--- Request ---
Give only the number of lines in the data that contain the word "scene".
##### Provided data
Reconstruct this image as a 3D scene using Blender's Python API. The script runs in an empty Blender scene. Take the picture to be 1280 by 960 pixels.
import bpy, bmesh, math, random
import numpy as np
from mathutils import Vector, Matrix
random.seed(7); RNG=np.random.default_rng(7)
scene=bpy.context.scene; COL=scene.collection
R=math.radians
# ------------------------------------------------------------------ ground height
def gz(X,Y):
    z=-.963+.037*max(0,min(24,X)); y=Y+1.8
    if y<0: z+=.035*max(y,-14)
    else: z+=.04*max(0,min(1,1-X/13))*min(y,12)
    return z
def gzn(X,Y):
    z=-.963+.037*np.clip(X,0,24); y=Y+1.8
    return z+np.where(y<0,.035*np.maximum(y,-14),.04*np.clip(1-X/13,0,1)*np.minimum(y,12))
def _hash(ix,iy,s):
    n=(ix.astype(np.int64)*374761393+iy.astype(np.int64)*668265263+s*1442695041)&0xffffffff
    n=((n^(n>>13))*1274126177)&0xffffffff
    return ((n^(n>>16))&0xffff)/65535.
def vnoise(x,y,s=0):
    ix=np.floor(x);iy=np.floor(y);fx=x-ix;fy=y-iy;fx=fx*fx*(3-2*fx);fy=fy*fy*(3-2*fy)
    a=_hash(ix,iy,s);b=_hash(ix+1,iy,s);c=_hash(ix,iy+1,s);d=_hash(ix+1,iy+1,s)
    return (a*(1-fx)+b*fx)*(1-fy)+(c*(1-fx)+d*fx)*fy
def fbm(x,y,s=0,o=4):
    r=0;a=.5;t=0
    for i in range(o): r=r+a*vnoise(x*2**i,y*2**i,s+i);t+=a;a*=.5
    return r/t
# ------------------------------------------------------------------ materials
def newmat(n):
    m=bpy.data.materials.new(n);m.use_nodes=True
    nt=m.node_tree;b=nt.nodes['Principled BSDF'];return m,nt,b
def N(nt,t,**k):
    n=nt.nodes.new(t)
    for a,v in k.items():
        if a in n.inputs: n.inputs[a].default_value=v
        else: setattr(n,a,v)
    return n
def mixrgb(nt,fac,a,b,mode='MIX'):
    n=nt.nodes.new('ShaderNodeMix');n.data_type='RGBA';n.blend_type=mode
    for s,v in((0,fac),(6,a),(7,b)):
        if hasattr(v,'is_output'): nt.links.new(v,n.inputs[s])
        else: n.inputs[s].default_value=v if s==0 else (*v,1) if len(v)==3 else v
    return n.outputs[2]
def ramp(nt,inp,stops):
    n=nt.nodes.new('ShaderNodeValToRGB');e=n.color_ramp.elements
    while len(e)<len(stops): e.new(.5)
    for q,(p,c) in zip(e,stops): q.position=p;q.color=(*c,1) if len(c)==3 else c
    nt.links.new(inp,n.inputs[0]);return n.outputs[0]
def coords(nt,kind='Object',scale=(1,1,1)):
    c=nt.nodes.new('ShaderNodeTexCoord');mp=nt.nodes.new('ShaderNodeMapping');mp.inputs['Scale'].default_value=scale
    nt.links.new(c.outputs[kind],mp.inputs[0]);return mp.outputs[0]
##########
--- Result of this task ---
2